● **YOUR INSTRUCTIONS**: Below is some material; transcribe all of it exactly.

● **DATASET EXTRACT**:
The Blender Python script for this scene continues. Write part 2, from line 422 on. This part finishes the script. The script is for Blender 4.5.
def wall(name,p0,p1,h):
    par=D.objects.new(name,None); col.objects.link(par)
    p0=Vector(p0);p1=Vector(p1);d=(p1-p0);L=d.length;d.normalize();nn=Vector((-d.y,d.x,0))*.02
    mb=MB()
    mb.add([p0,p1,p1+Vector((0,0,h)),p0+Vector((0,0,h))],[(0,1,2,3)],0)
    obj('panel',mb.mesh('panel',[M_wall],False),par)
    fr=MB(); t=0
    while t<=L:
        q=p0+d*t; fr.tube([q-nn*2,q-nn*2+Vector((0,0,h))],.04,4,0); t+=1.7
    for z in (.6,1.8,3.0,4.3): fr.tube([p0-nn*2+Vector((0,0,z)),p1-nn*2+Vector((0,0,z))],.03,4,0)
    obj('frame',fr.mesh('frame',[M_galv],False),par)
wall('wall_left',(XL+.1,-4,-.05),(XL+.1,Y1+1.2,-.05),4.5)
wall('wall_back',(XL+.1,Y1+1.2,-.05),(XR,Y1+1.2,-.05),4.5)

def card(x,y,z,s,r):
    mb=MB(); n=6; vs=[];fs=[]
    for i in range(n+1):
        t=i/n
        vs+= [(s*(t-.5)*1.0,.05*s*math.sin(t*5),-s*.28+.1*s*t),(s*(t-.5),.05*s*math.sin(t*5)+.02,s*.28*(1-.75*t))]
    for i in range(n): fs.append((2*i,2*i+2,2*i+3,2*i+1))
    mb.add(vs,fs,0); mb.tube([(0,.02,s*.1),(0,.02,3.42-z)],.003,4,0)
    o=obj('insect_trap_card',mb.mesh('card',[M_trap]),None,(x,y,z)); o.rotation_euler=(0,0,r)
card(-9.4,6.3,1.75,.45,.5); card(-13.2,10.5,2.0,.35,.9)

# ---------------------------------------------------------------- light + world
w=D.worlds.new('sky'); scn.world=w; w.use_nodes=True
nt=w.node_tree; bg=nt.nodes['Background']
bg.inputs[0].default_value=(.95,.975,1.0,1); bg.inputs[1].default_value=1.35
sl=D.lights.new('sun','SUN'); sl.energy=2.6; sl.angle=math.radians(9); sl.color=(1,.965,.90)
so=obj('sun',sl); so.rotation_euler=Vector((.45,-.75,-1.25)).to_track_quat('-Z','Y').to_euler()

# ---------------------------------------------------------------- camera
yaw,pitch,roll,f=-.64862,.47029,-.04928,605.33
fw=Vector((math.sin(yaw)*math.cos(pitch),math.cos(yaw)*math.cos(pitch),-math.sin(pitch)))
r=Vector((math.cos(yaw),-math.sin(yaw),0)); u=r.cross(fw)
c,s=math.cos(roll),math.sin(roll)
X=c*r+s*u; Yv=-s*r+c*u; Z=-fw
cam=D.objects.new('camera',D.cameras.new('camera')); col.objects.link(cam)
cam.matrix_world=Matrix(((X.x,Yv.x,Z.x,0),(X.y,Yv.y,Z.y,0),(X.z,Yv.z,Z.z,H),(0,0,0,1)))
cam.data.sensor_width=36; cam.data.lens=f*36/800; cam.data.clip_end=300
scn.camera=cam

● **ANSWER FOR THIS EXERCISE**:
The Blender Python script for this scene continues. Write part 2, from line 422 on. This part finishes the script. The script is for Blender 4.5.
def wall(name,p0,p1,h):
    par=D.objects.new(name,None); col.objects.link(par)
    p0=Vector(p0);p1=Vector(p1);d=(p1-p0);L=d.length;d.normalize();nn=Vector((-d.y,d.x,0))*.02
    mb=MB()
    mb.add([p0,p1,p1+Vector((0,0,h)),p0+Vector((0,0,h))],[(0,1,2,3)],0)
    obj('panel',mb.mesh('panel',[M_wall],False),par)
    fr=MB(); t=0
    while t<=L:
        q=p0+d*t; fr.tube([q-nn*2,q-nn*2+Vector((0,0,h))],.04,4,0); t+=1.7
    for z in (.6,1.8,3.0,4.3): fr.tube([p0-nn*2+Vector((0,0,z)),p1-nn*2+Vector((0,0,z))],.03,4,0)
    obj('frame',fr.mesh('frame',[M_galv],False),par)
wall('wall_left',(XL+.1,-4,-.05),(XL+.1,Y1+1.2,-.05),4.5)
wall('wall_back',(XL+.1,Y1+1.2,-.05),(XR,Y1+1.2,-.05),4.5)

def card(x,y,z,s,r):
    mb=MB(); n=6; vs=[];fs=[]
    for i in range(n+1):
        t=i/n
        vs+= [(s*(t-.5)*1.0,.05*s*math.sin(t*5),-s*.28+.1*s*t),(s*(t-.5),.05*s*math.sin(t*5)+.02,s*.28*(1-.75*t))]
    for i in range(n): fs.append((2*i,2*i+2,2*i+3,2*i+1))
    mb.add(vs,fs,0); mb.tube([(0,.02,s*.1),(0,.02,3.42-z)],.003,4,0)
    o=obj('insect_trap_card',mb.mesh('card',[M_trap]),None,(x,y,z)); o.rotation_euler=(0,0,r)
card(-9.4,6.3,1.75,.45,.5); card(-13.2,10.5,2.0,.35,.9)

# ---------------------------------------------------------------- light + world
w=D.worlds.new('sky'); scn.world=w; w.use_nodes=True
nt=w.node_tree; bg=nt.nodes['Background']
bg.inputs[0].default_value=(.95,.975,1.0,1); bg.inputs[1].default_value=1.35
sl=D.lights.new('sun','SUN'); sl.energy=2.6; sl.angle=math.radians(9); sl.color=(1,.965,.90)
so=obj('sun',sl); so.rotation_euler=Vector((.45,-.75,-1.25)).to_track_quat('-Z','Y').to_euler()

# ---------------------------------------------------------------- camera
yaw,pitch,roll,f=-.64862,.47029,-.04928,605.33
fw=Vector((math.sin(yaw)*math.cos(pitch),math.cos(yaw)*math.cos(pitch),-math.sin(pitch)))
r=Vector((math.cos(yaw),-math.sin(yaw),0)); u=r.cross(fw)
c,s=math.cos(roll),math.sin(roll)
X=c*r+s*u; Yv=-s*r+c*u; Z=-fw
cam=D.objects.new('camera',D.cameras.new('camera')); col.objects.link(cam)
cam.matrix_world=Matrix(((X.x,Yv.x,Z.x,0),(X.y,Yv.y,Z.y,0),(X.z,Yv.z,Z.z,H),(0,0,0,1)))
cam.data.sensor_width=36; cam.data.lens=f*36/800; cam.data.clip_end=300
scn.camera=cam